The Hardness of Approximating the Threshold Dimension, Boxicity and Cubicity of a Graph

A $k$-dimensional box is the Cartesian product $R_1 \times R_2 \times ... \times R_k$ where each $R_i$ is a closed interval on the real line. The {\it boxicity} of a graph $G$, denoted as $\boxi(G)$, is the minimum integer $k$ such that $G$ can be represented as the intersection graph of a collection of $k$-dimensional boxes.
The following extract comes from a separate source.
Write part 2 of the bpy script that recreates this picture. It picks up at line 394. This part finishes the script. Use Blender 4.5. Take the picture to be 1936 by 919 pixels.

A unit cube in $k$-dimensional space or a $k$-cube is defined as the Cartesian product $R_1 \times R_2 \times ... \times R_k$ where each $R_i$ is a closed interval on the real line of the form $[a_i,a_i + 1]$. The {\it cubicity} of $G$, denoted as $\cub(G)$, is the minimum integer $k$ such that $G$ can be represented as the intersection graph of a collection of $k$-cubes. The {\it threshold dimension} of a graph $G(V,E)$ is the smallest integer $k$ such that $E$ can be covered by $k$ threshold spanning subgraphs of $G$. In this paper we will show that there exists no polynomial-time algorithm to approximate the threshold dimension of a graph on $n$ vertices with a factor of $O(n^{0.5-\epsilon})$ for any $\epsilon >0$, unless $NP=ZPP$. From this result we will show that there exists no polynomial-time algorithm to approximate the boxicity and the cubicity of a graph on $n$ vertices with factor $O(n^{0.5-\epsilon})$ for any $ \epsilon >0$, unless $NP=ZPP$. In fact all these hardness results hold even for a highly structured class of graphs namely the split graphs. We will also show that it is NP-complete to determine if a given split graph has boxicity at most 3.